Show each line that has the string "scene" in it.

>> Start Recorded data

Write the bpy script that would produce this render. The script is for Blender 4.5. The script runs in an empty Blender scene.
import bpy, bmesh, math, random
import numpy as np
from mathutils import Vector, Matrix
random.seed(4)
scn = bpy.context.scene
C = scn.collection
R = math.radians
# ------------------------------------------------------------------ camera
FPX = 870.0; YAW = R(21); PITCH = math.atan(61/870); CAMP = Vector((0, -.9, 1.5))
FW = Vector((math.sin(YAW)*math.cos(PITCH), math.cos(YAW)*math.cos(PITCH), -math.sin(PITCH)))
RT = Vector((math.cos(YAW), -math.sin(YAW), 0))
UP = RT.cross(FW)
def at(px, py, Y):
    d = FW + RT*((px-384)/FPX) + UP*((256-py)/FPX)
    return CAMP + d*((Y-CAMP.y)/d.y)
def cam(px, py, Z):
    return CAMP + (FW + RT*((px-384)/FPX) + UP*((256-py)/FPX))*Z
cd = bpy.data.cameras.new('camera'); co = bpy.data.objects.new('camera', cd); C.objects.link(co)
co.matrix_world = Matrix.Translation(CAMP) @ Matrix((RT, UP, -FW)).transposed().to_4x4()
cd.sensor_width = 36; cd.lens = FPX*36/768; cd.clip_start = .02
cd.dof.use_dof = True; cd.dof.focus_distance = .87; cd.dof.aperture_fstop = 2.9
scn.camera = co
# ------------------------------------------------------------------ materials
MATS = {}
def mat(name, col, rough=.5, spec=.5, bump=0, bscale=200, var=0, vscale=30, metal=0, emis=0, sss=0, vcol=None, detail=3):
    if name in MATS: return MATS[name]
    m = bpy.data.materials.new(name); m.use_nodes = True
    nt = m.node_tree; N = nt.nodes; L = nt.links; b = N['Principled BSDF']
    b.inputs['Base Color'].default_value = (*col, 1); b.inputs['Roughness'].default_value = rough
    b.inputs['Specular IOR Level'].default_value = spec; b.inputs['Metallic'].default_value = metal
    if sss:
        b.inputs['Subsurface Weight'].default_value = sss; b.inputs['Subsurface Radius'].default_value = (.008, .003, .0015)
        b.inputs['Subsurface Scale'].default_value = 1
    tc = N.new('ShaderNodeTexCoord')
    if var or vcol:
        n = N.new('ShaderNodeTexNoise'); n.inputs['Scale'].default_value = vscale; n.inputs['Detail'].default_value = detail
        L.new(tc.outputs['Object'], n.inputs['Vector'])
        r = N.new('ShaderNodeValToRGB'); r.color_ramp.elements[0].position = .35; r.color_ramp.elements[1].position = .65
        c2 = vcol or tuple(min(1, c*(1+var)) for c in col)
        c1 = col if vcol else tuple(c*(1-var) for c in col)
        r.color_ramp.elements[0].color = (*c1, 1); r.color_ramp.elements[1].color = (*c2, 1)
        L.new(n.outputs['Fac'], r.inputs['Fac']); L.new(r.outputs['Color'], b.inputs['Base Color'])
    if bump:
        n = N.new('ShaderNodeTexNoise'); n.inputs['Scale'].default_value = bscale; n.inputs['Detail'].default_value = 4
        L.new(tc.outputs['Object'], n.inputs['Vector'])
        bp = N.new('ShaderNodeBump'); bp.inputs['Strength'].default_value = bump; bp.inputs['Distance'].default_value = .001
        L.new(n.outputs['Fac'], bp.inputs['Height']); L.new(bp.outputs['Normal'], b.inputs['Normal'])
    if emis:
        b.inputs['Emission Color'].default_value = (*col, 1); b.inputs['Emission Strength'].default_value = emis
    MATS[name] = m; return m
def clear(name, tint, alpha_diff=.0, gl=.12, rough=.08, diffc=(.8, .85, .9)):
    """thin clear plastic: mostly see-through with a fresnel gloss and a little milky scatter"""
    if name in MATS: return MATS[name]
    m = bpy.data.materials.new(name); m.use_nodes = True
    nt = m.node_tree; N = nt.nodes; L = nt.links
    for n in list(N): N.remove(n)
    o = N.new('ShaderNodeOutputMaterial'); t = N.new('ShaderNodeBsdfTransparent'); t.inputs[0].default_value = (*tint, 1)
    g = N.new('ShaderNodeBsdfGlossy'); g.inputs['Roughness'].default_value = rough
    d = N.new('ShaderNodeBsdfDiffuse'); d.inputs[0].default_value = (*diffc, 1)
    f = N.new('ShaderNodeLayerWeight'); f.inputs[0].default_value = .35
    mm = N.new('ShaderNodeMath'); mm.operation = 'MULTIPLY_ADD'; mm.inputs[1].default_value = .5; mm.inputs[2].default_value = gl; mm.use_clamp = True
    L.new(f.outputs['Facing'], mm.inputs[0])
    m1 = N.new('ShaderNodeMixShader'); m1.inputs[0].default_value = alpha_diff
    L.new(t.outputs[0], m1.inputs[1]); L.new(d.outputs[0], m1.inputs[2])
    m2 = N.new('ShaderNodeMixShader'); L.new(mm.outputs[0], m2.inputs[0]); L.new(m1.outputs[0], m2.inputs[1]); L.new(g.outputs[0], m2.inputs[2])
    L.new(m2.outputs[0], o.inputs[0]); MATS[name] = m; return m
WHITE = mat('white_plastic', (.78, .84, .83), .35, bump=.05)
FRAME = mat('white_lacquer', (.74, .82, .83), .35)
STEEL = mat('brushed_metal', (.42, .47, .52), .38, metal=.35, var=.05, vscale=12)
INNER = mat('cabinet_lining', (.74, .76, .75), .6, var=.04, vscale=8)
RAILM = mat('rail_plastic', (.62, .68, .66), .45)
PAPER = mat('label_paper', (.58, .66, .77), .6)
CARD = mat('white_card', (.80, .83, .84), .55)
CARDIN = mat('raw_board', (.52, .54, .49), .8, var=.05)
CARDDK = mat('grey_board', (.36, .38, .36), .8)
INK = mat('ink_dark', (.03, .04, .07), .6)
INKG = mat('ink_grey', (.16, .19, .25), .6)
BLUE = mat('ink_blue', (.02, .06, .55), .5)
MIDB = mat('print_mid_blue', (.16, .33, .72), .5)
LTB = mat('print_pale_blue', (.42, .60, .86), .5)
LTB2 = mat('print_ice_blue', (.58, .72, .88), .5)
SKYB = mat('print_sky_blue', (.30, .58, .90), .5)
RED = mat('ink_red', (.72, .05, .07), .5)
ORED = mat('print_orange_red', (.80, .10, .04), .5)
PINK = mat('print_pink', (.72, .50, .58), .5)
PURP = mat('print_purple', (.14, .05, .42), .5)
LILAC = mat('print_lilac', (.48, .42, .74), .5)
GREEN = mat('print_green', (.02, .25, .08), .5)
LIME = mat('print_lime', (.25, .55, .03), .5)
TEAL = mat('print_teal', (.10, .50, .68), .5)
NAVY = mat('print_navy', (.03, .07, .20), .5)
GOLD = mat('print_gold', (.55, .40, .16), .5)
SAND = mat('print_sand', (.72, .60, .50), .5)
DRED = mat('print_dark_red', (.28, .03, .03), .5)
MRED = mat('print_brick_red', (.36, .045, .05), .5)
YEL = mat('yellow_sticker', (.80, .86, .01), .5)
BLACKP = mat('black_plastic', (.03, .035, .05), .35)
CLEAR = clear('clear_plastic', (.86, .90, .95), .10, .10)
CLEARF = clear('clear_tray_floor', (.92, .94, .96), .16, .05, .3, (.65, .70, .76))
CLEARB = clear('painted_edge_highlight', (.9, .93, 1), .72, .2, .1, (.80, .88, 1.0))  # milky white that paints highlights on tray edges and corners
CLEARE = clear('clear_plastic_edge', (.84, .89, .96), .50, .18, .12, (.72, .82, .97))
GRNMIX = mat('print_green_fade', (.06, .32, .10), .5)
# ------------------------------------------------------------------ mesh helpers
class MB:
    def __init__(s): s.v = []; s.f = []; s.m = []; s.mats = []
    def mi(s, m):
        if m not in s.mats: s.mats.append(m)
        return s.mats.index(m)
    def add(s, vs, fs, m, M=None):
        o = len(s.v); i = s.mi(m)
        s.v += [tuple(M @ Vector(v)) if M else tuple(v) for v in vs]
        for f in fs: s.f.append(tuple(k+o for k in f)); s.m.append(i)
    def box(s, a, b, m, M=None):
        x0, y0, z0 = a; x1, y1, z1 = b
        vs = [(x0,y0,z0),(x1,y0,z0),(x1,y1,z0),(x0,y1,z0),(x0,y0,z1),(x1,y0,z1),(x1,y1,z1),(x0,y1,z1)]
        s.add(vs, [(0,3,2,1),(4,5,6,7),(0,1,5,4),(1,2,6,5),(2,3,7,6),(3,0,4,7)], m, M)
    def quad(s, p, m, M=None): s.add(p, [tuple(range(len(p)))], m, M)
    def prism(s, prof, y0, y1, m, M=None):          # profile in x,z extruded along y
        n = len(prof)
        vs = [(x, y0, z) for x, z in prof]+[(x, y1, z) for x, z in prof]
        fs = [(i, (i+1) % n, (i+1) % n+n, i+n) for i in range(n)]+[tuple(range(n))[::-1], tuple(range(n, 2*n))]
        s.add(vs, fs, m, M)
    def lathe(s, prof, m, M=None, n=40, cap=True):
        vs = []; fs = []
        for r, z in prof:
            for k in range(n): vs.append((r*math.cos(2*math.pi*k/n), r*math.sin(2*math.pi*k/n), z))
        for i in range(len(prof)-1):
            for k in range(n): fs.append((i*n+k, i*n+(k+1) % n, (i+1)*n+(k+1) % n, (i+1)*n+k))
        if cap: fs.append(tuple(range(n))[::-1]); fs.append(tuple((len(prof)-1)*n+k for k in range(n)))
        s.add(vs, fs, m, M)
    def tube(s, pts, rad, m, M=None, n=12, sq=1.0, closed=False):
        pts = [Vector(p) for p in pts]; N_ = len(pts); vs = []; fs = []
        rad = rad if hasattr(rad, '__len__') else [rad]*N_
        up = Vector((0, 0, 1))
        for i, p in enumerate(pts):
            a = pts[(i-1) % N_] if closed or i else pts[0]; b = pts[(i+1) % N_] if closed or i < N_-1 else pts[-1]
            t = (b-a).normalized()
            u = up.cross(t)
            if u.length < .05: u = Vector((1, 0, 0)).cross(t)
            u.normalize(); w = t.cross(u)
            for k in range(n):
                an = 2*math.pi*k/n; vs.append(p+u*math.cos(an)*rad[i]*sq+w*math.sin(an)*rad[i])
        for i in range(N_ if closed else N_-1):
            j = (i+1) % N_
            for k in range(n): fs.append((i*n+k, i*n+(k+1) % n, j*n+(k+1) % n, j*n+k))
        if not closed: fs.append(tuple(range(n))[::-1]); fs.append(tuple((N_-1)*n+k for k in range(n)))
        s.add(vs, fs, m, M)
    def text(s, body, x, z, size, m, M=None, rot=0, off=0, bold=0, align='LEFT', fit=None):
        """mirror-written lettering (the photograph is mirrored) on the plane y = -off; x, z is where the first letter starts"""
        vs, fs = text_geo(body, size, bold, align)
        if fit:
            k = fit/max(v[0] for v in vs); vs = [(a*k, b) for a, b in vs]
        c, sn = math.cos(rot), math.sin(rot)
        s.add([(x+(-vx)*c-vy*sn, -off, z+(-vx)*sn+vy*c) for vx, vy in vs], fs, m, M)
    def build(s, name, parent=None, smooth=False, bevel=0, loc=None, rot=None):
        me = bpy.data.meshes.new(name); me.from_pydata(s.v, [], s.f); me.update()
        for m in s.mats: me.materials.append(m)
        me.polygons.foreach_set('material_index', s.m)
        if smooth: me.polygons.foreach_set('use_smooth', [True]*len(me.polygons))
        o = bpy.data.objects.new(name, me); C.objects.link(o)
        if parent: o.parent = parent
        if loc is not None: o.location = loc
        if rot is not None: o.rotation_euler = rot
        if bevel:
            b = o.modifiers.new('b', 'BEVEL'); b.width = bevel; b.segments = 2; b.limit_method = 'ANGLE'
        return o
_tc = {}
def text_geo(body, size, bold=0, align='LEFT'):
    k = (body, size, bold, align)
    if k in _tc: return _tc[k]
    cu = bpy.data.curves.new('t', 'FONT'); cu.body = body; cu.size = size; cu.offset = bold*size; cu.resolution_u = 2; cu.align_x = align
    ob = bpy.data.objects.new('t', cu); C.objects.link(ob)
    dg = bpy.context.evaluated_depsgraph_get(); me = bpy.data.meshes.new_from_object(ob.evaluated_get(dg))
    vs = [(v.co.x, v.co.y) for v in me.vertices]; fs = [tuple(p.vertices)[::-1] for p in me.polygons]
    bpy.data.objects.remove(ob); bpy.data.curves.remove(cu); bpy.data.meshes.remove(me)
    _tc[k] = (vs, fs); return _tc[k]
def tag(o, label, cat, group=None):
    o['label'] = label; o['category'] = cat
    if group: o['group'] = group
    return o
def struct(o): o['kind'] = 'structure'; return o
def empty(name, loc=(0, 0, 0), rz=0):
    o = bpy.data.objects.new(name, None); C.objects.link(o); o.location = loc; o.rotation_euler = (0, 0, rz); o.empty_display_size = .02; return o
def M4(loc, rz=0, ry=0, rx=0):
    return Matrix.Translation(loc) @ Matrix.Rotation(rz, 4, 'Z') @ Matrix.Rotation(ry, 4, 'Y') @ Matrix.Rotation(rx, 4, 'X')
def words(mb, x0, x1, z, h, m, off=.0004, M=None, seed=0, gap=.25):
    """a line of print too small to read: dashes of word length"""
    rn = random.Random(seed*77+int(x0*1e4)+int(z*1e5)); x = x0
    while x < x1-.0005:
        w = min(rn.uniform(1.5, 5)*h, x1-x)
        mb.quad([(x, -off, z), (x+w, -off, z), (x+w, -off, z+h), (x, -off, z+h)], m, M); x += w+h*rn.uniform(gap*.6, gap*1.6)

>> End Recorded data

Task output |
Write the bpy script that would produce this render. The script is for Blender 4.5. The script runs in an empty Blender scene.
scn = bpy.context.scene